Brent Grulke, SXSW Music Creative Director, Passes Away Suddenly!

(Brent, left, and Javier Escovedo, right, then of True Believers, for whom Grulke was tour manager in 1987)

If your band has ever played the South By Southwest Music Festival, then you know that, for a festival with literally thousands of bands playing all over town, it's an extremely tightly-run ship.  It's also one of the few festivals that's worth going out of your way to play as a band, which hundreds of both major label and indie artists do every year.  That's because SXSW, despite its mammoth size, is a festival that still manages to cater to the diehard music fan.  Managers may bring their bands to the festival to get signed and labels may do so to promote an upcoming release, but bands themselves come here for the fans and the prospect of connecting with hundreds, even thousands of new ones.

That SXSW remains a music fan's festival is a testament to the "love of the game" that creative director Brent Grulke maintained even as the breadth and scope of the festival grew over the years.  Some argue that the festival got too big and had too many bands, but Brent was a consummate music lover whose ideology was that you can never have too much of a good thing.
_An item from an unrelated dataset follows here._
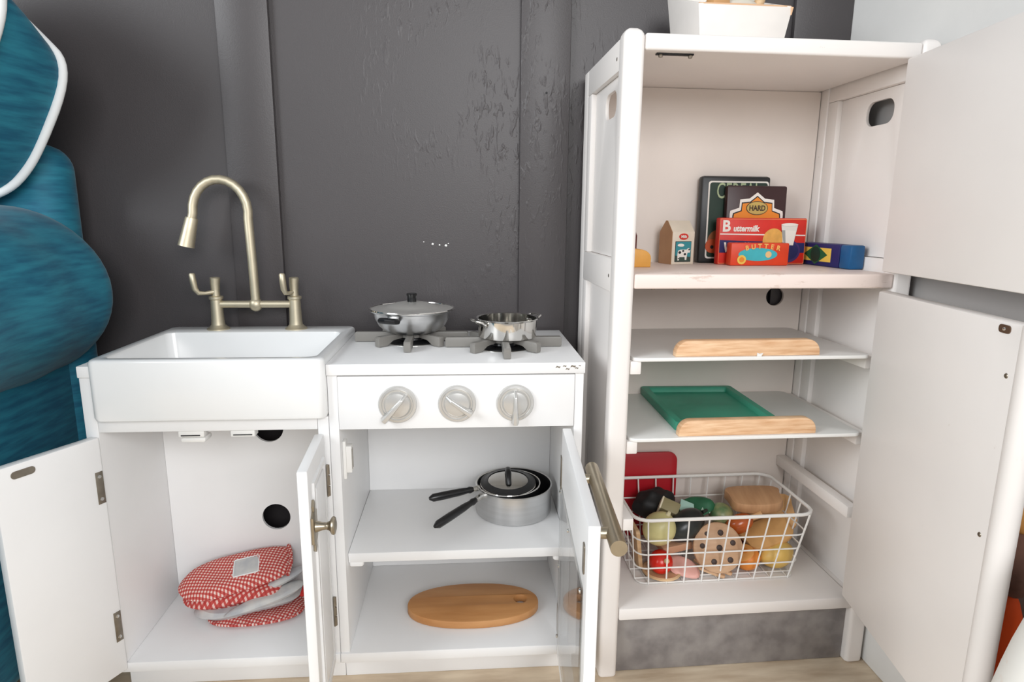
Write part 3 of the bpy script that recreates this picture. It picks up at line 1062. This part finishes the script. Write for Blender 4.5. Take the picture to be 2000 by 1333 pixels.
part('rim', tube(bl(1.0, .03), .0034, 10, closed=True), WIRE, bk, FM)
for f in (0.0, .24, .46, .68):
    part('hoop_wire', tube(bl(f, .016 + .012 * f), .0016, 6, closed=True), WIRE, bk, FM)
nU = 9
for k in range(nU):
    f = (k + .6) / nU
    a0, b0, c0, d0, z0 = bloop(0)
    a1, b1, c1, d1, z1 = bloop(1)
    x0, x1 = a0 + (b0 - a0) * f, a1 + (b1 - a1) * f
    part('cross_wire', tube([(x1, c1 - .0016, z1), (x0, c0 - .0016, z0 - .0002), (x0, d0 + .0016, z0 - .0002), (x1, d1 + .0016, z1)], .0016, 6), WIRE, bk, FM)
for k in range(5):
    f = (k + .5) / 5
    y0, y1 = c0 + (d0 - c0) * f, c1 + (d1 - c1) * f
    part('side_wire', tube([(a1 - .0016, y1, z1), (a0 - .0016, y0, z0 + .0018), (b0 + .0016, y0, z0 + .0018), (b1 + .0016, y1, z1)], .0016, 6), WIRE, bk, FM)

# ------------------------------------------------------------------ toy food in the basket
FOODG = None


def toy(name, label, cat, u, v, z, rot=(0, 0, 0), group='toy food piled in the wire basket'):
    M = FM @ T(u, v, z) @ Euler([math.radians(a) for a in rot]).to_matrix().to_4x4()
    return thing(name, label, cat, M, group)


def stem_fn(k):
    return lambda c: 1 + k * max(0, c.z) ** 6 - .05 * (1 if c.z < -.9 else 0)


t = toy('toy_onion', 'pale yellow-green wooden toy onion at the basket left front corner', 'toy vegetable', .138, .110, .236, (15, 20, 0))
part('bulb', ball(.032, .031, .034, fn=lambda c: 1 + .12 * max(0, c.z) ** 8), plain('pale_onion', 204, 196, 140, .35, .08, scale=15), t)
part('tip', lathe([(.006, .035), (.004, .040), (.003, .044), (0, .0445)], 12), plain('onion_tip', 214, 206, 170, .5), t)
t = toy('toy_tomato', 'shiny red wooden toy tomato with pale peg at lower basket left', 'toy vegetable', .141, .098, .172, (58, 0, 14))
part('fruit', ball(.0235, .0235, .0215), plain('tomato_red', 214, 38, 24, .25, .06), t)
part('peg', lathe([(0, .0245), (.005, .0242), (.0052, .018)], 14), PINE, t)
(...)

Brent attended the University of Texas in Austin and quickly became involved in the local music scene, eventually becoming sound man/tour manager for the likes of the True Believers (featuring Alejandro and Javier Escovedo), the Wild Seeds, the Reivers, and Winter Hours, among others.

Back in '89, my band toured briefly with Winter Hours, playing small bars across the east coast.  Brent and I met at Chicago's Lounge Ax after our sound man failed to show.  I asked Brent if he could run sound for us and he obliged with the resigned smile of a man who was already trying to fit 28 hours into a 24-hour day.  To our surprise, he didn't just give us the usual "opening act" treatment (i.e., muddy sound) so as to make the sound of the headliner that much noticeably superior.  Instead, we sound-checked for two songs and turned in a blistering set because, for once, we could actually hear ourselves through the monitors.

 After the show, Brent told me that we blew Winter Hours off the stage.  I took it with a grain of salt considering he'd consumed half of our complimentary backstage beer supply in lieu of cash payment for his services.  During our brief conversation, he struck me as someone who was in this line of the music business for all the right reasons.  Most sound guys you run into seem to be musicians or recording engineers who fall back on running live sound as a way to make a buck until something else pans out.  While he may have been no different in that respect, he wasn't a musician or would-be producer.  He was a tour manager/sound guy and his "love of the game" seemed to really shine through, so much so that I still remember our brief interaction some twenty years later.

Only in comparing notes with a journalist friend of mine who went to college with Brent was I able to piece together his past and make the connection that the same man who ran SXSW was the same guy who'd run sound for us.  He also reminded me that Brent had worked with True Believers and had actually been pictured in a Spin article on the band, sitting on a motel bed behind Javier Escovedo (see above).  That article was one I greatly remembered because its tales of debauchery and record label shenanigans had filled in a lot of blanks after their record had floored me upon first listen a few weeks earlier.

While it is nice to reconnect the dots and get a clearer view of Brent's early career, I just wish it hadn't taken his sudden passing for me to do so.  Something tells me that today, the flags in Texas are flying at half mast.  If they aren't, they damn well should be.